Brash moved first because he knew others would raise the issue. He had been told about growing caucus concerns while he was in Samoa the previous week.

Even before Brash went into caucus on Tuesday he had cancelled meetings to be with his wife Je Lan in Auckland this week. He had hoped by letting MPs know he was working at ironing out problems in his marriage and intimating that any so-called difficulty was definitely a past issue that they would grant him forbearance.

Some - and Connell swears it was not him - deliberately put the skids under Brash by leaking to media.

What's really at issue here is not Brash's declared principles, but how he plays out his politics.

His opponents now question why Brash - an obvious moral liberal - voted against the Civil Union Bill, and, ask if he changed his vote as part of a drive to get votes (and funds) from the ultra-Christian lobby. They question why he did not disclose to them the full extent of his pre-election discussions with the Exclusive Brethren.

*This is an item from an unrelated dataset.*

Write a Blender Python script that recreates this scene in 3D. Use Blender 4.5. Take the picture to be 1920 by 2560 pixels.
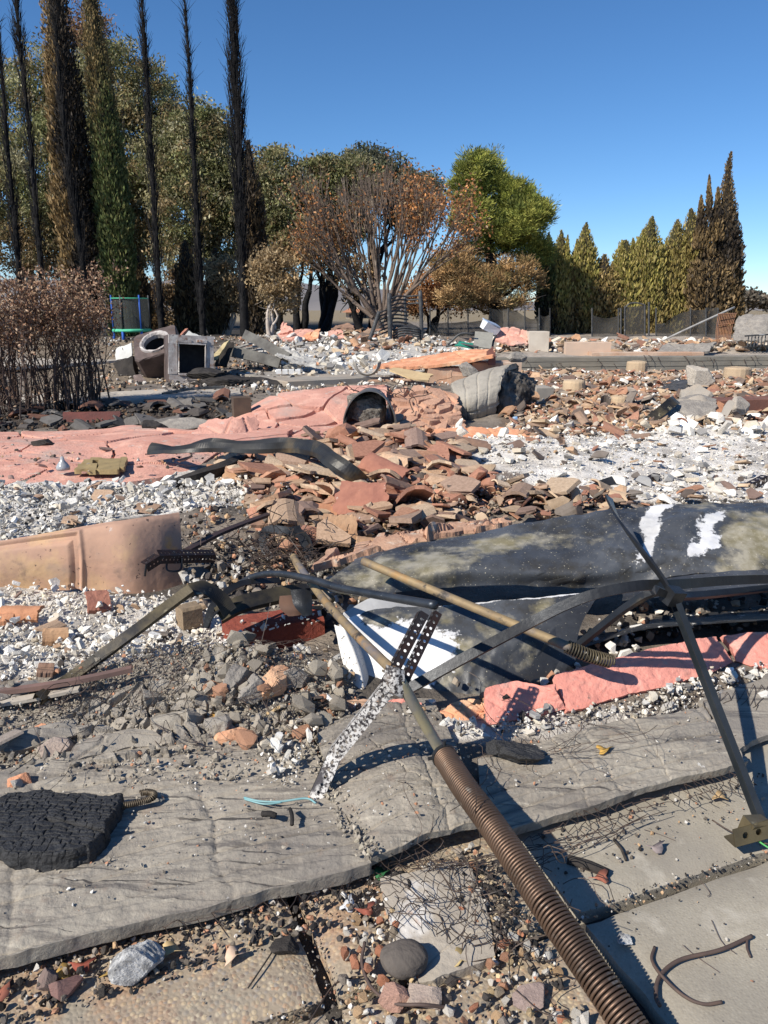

They question Foreman's influence, wondering whether it was proper for the vice-chair of this country's most financially equipped business lobby group to assist him to deal down Bill English. And what she may have promised to anonymous donors on Brash's behalf.

They are concerned his ineptitude has enabled Clark to gain the upper hand by pledging to bring in legislation to force National's donors into the open; which could affect funding at the next election.

It's not that fact that he has pretty much confessed to having an affair.

As the late billionaire Sir Jimmy Goldsmith - no slouch in the bedding stakes himself - cutely observed: When a man marries his mistress it creates a vacancy.

The MPs will applaud Brash's decision not to drag his wife, Diane Foreman or her husband further into the public eye by making public confessions.

They will cheer him on when he lambasts Clark when the Auditor-General's final report on the parliamentary spending is released.

But they will continue to speculate. Then they will plot.